In your example, the "come up with your own story" part is the creative part. But you're not "directing" the AI to generate it for you. You're just giving it a command. You're selecting from the results it outputs, but you're not controlling the output.
A film director is a creative. Ultimately, they are in charge of "visualizing" a screenplay": the setting, the the design of the set or the utilization of real locations, the staging of the actors within a scene, the "direction" of the actors (i.e., how they should act out dialog or a scene, lighting, the cinematography, the use of stunts, staging shots to accommodate the use of VFX, the editing (meaning, the actual footage that comprises the movie).
There's an old show on HBO, Project Greenlight, that demonstrates what a director does. They give 2 directors the same screenplay and budget and they make competing movies. The competing movies are always completely different...even though they scripts are the same. (In the most extreme example from one of the later seasons, one of the movies was a teen grossout comedy, and the competing movie was some sort of adult melodrama.)
So 1. being able to bring your own story come to life automatically is cool in itself, and would result in a lot of creative media that is not possible now. Do you know how many people have their own stories, plays, etc that are dying to find someone rich enough to get them published?
2. Using AI can be can be an iterative process. Generate this scene, make this look like that, make it brighter colors, remove this, add this, etc. That's all carefully crafting the output. Now generate this second scene, make the transition this way, etc. I don't see how that's at all different from a director giving their commands to workers, except now you actually have more creative control (given AI gets good enough)
1. We already have that now, it's called Word. Most people are just too lazy to write out their story. AI doesn't improve the situation, it makes it worse. It will become vastly harder to find the good stuff in the avalanche of crap.

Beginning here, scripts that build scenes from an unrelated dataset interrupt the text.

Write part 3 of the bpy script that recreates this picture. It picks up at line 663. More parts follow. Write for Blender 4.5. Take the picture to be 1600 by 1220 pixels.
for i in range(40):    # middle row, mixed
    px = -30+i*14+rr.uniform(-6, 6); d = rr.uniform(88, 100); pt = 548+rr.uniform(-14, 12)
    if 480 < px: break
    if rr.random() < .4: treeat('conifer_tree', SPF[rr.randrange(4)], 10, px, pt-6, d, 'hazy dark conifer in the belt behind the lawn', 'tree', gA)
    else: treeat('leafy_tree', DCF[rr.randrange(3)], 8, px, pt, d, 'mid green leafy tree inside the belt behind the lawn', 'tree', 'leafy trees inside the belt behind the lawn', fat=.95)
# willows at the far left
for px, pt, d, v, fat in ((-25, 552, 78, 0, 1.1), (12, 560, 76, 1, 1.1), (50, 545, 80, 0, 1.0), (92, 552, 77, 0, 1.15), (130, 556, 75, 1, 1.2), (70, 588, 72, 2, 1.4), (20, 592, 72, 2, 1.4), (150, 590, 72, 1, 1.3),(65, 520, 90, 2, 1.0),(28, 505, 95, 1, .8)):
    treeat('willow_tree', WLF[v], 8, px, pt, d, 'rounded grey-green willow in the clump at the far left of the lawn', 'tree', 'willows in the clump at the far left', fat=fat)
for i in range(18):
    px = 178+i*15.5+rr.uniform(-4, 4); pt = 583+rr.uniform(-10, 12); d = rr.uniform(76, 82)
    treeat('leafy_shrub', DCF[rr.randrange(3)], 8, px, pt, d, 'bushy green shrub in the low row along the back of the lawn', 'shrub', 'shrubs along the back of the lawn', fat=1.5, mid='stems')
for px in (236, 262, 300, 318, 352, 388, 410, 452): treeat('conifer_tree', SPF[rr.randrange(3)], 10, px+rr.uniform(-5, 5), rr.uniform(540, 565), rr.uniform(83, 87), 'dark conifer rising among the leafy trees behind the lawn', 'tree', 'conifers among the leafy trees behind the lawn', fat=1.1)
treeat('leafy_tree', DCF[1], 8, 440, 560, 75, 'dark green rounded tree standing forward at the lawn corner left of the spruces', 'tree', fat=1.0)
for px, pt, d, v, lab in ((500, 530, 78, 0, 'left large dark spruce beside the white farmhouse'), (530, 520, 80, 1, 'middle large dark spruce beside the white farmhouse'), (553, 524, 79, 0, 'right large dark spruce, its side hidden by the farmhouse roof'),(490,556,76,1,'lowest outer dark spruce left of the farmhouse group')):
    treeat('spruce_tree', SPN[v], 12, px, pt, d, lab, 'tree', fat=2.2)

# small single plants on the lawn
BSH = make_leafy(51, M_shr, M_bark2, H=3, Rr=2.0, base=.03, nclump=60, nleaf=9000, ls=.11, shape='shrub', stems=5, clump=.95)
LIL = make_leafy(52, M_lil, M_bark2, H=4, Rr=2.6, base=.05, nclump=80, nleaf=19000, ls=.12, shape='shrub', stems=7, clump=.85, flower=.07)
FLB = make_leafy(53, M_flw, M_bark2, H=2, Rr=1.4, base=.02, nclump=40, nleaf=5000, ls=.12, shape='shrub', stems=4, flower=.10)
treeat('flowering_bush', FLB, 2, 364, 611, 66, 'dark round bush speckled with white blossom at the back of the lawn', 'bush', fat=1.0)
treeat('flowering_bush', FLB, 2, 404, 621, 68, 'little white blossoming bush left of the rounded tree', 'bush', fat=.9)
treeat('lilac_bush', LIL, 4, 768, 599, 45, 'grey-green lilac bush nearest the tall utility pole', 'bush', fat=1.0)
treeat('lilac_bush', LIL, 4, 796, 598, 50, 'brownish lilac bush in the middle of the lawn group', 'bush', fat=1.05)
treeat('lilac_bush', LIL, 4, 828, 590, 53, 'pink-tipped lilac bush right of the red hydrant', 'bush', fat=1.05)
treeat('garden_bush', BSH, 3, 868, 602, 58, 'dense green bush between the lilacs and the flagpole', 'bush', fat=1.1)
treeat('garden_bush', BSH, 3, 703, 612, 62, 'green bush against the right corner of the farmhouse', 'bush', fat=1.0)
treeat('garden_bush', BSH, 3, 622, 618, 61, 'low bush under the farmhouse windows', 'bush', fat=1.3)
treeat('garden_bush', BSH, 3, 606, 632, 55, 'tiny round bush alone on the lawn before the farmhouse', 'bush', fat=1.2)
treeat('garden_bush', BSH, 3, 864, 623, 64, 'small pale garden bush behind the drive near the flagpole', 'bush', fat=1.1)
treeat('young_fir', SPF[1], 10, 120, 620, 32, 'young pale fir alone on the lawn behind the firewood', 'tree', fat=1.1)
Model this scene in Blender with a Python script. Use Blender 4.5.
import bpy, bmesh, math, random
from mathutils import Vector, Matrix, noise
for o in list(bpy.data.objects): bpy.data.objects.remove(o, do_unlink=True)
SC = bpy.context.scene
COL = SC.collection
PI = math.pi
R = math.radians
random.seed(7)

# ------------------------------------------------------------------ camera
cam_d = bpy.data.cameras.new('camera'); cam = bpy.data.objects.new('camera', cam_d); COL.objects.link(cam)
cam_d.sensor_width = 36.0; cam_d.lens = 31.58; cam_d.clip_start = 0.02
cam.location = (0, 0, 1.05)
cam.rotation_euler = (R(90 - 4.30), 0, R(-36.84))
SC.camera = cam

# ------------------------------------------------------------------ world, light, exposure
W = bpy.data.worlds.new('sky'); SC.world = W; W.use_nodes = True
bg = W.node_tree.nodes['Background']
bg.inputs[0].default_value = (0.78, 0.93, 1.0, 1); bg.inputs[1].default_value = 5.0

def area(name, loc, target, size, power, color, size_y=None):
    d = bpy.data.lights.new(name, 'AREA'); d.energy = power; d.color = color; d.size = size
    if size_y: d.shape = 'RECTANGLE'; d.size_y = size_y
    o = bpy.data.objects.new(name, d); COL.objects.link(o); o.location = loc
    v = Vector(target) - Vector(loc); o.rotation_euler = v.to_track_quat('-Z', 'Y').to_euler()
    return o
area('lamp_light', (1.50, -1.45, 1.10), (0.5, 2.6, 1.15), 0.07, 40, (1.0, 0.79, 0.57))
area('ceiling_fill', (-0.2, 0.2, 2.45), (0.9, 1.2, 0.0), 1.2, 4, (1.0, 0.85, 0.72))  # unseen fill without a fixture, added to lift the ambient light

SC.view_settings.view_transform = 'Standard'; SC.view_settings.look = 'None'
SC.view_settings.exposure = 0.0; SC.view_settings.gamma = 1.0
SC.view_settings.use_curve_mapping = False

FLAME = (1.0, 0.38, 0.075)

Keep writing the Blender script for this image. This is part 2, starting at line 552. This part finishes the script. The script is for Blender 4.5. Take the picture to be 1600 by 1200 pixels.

2. Current AI can't do what you're describing, so the biggest difference is that you're posing a hypothetical against the real world. But more specifically: the director already has a specific vision in their hand; the purpose of the "direction" is to bring this vision into reality within the scope of their budget and resources. With AI, you have a general idea and the AI creates its own vision and you pick what you like the best, until you ultimately realize the AI isn't going to get what you actually want and you settle for the best the AI can do for you. So, completely different.
>But you're not "directing" the AI to generate it for you. You're just giving it a command.
That's what direction is though. Film directors prompt their actors and choose the results they like best (among many other commands to many other groups)
>You're selecting from the results it outputs, but you're not controlling the output.
The prompt controls the output (and I bet you'd have more control over the AI than you'd have over a drunk Marlon Brando)
You could come up with your own story and direct the AI to generate it for you.